* _To be done_
Reproduce each line from the first in the data through the line that contains "tag(b.build('ground', M_far), kind='structure')" exactly; give nothing else.
╔══
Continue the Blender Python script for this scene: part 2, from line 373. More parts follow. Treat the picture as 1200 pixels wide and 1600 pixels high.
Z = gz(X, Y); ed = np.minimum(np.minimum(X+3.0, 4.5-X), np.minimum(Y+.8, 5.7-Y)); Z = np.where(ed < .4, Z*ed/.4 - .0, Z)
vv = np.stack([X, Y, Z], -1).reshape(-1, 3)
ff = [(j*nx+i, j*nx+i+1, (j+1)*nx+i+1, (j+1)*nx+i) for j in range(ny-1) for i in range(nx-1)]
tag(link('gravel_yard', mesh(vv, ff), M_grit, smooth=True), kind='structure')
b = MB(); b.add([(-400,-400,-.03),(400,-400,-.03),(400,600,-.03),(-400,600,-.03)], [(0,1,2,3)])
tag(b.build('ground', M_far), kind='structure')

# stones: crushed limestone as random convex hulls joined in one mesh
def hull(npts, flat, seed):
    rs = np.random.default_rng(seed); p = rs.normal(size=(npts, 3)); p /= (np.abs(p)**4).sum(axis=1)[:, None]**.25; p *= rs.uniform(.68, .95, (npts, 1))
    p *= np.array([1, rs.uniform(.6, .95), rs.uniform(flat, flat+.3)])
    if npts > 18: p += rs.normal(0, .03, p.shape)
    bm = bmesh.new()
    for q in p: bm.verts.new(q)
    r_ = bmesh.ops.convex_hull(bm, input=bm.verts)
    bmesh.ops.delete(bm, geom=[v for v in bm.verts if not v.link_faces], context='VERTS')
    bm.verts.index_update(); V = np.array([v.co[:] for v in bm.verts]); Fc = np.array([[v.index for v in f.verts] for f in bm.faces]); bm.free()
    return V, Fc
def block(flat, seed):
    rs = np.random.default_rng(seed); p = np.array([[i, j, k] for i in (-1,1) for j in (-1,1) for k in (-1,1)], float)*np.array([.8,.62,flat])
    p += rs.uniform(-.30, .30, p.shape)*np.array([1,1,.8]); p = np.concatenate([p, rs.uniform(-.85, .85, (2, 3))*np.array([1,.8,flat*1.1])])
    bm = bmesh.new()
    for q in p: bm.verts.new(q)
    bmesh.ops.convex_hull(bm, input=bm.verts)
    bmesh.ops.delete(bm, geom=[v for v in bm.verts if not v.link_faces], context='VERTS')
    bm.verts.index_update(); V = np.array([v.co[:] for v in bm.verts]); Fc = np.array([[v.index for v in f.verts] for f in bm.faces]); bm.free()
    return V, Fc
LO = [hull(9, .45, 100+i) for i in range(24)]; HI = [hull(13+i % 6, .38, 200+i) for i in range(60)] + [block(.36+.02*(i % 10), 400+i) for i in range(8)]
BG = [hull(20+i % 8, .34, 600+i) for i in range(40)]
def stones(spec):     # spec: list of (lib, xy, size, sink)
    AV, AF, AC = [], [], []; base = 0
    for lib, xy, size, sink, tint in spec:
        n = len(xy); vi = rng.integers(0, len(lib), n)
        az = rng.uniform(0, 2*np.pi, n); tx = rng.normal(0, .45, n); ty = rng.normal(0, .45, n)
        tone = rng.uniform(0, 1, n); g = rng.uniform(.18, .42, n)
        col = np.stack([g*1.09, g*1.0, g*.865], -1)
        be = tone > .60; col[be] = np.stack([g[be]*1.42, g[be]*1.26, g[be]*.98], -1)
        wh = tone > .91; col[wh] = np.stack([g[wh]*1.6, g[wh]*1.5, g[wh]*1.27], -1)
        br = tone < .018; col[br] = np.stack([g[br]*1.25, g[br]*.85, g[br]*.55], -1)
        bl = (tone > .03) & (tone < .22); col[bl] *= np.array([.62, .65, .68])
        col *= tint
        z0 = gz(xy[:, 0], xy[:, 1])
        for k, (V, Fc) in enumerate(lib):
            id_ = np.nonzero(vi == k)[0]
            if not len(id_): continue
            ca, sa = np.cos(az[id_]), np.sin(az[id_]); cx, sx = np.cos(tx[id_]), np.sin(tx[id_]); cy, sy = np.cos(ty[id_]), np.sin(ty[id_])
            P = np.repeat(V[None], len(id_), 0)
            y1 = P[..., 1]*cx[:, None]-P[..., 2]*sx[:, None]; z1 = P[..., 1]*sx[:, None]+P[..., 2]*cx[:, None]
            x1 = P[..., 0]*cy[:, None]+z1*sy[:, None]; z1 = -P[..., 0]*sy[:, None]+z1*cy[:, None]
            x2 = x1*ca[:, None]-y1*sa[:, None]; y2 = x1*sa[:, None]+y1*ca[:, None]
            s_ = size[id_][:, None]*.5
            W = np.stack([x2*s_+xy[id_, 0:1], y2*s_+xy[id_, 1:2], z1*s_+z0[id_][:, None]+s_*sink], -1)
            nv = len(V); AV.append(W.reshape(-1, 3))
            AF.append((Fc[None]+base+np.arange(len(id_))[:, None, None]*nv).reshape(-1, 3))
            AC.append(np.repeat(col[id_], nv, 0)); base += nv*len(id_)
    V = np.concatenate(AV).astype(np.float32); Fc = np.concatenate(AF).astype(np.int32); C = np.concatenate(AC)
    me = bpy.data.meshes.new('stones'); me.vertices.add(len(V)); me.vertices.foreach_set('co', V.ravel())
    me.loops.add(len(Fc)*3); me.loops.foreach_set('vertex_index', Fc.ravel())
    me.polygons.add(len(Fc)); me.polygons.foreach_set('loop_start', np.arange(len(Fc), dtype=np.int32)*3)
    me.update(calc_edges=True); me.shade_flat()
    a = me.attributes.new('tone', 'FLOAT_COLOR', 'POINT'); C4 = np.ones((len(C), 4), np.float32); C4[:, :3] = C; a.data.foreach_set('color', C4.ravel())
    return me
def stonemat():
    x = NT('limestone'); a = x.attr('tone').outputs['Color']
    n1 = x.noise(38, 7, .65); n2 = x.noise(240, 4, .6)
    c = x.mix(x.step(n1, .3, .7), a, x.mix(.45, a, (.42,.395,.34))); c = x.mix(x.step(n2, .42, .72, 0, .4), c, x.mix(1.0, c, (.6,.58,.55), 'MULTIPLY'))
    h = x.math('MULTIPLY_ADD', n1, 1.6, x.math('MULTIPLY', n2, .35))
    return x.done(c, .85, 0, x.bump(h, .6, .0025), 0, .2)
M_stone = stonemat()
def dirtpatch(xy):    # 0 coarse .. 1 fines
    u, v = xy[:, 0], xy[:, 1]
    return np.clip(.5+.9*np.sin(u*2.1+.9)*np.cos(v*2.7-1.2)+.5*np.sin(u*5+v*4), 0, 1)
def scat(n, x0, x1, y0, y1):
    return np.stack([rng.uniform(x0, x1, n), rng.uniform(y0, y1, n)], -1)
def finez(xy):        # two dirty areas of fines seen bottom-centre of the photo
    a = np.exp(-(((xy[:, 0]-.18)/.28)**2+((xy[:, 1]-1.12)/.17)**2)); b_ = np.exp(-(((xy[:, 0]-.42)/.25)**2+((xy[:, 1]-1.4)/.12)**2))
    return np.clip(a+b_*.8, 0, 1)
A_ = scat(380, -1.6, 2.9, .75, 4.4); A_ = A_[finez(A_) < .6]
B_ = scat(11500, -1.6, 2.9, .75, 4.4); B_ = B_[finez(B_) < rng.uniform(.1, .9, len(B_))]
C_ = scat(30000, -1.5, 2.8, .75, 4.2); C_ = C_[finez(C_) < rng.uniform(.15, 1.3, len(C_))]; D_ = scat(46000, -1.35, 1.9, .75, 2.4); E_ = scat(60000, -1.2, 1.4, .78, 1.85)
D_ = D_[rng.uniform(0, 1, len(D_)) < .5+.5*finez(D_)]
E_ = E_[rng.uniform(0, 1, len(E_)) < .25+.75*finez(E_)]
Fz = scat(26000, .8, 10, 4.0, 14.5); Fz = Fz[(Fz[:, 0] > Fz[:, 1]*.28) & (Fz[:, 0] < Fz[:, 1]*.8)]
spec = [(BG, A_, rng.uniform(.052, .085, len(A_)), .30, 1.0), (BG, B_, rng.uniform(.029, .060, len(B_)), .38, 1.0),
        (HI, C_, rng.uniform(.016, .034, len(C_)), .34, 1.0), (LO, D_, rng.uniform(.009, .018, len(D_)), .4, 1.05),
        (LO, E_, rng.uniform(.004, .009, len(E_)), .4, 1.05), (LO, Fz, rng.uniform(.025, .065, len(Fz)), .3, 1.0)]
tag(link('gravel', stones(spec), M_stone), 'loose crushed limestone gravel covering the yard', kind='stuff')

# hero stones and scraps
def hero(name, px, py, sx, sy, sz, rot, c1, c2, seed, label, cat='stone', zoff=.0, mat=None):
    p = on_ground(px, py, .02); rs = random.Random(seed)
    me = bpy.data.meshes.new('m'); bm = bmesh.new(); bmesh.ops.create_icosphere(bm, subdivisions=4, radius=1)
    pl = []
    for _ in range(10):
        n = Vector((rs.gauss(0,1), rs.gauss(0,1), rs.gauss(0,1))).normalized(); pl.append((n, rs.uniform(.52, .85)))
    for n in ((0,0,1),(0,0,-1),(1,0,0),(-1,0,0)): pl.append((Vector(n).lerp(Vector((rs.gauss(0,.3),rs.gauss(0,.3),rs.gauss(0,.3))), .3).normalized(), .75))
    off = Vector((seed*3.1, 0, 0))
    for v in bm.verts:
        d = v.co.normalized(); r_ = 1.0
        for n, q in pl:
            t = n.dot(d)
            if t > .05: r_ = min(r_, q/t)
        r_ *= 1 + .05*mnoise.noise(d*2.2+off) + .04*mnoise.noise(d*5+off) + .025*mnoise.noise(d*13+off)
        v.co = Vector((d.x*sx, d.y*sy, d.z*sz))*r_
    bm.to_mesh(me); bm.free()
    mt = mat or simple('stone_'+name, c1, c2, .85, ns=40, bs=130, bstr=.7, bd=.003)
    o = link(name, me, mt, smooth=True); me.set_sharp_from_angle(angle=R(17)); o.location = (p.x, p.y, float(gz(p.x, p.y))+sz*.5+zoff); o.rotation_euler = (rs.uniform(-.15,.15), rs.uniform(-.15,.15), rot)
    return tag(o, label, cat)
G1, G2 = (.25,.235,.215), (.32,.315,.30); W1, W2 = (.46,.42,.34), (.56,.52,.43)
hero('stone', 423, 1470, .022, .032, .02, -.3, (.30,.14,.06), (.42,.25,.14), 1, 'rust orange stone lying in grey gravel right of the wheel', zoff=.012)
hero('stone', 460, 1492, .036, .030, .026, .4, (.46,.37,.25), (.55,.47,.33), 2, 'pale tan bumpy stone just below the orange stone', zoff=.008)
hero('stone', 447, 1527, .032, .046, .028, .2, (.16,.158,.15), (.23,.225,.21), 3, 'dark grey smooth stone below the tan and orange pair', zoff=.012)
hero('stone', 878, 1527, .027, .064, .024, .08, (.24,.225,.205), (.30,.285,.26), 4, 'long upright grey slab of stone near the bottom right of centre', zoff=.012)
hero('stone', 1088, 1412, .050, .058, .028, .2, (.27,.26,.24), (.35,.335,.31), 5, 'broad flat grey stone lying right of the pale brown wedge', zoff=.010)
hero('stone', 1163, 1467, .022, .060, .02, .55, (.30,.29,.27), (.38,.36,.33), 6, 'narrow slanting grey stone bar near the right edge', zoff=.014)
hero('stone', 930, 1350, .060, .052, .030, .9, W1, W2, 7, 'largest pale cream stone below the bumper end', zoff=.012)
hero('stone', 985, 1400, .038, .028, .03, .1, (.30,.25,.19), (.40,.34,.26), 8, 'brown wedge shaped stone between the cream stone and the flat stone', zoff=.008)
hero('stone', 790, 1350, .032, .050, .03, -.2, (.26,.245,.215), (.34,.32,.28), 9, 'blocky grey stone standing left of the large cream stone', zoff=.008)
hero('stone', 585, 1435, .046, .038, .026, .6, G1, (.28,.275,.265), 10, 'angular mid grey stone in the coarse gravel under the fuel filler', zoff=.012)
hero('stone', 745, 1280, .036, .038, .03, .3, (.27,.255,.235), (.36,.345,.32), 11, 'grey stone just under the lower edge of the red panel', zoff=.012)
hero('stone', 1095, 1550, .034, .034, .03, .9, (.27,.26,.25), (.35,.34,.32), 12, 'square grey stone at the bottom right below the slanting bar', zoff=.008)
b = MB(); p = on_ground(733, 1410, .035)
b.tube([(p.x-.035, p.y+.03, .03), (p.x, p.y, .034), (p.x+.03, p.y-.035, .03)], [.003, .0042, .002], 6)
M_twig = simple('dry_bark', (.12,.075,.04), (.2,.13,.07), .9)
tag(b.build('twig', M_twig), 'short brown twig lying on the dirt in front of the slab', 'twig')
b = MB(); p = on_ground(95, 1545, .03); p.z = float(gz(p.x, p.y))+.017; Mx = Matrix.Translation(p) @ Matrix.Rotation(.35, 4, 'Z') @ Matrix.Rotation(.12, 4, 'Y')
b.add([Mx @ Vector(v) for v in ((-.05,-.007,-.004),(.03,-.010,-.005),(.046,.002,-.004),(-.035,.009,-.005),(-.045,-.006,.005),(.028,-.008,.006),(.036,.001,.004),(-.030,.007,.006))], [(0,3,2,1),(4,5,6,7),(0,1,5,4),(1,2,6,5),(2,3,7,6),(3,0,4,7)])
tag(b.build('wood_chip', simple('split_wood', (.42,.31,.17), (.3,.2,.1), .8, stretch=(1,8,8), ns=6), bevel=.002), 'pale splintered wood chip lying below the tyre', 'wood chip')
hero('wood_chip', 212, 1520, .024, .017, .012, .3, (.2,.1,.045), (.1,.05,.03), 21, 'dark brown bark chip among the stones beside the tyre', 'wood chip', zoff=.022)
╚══
* _Solution_
Continue the Blender Python script for this scene: part 2, from line 373. More parts follow. Treat the picture as 1200 pixels wide and 1600 pixels high.
Z = gz(X, Y); ed = np.minimum(np.minimum(X+3.0, 4.5-X), np.minimum(Y+.8, 5.7-Y)); Z = np.where(ed < .4, Z*ed/.4 - .0, Z)
vv = np.stack([X, Y, Z], -1).reshape(-1, 3)
ff = [(j*nx+i, j*nx+i+1, (j+1)*nx+i+1, (j+1)*nx+i) for j in range(ny-1) for i in range(nx-1)]
tag(link('gravel_yard', mesh(vv, ff), M_grit, smooth=True), kind='structure')
b = MB(); b.add([(-400,-400,-.03),(400,-400,-.03),(400,600,-.03),(-400,600,-.03)], [(0,1,2,3)])
tag(b.build('ground', M_far), kind='structure')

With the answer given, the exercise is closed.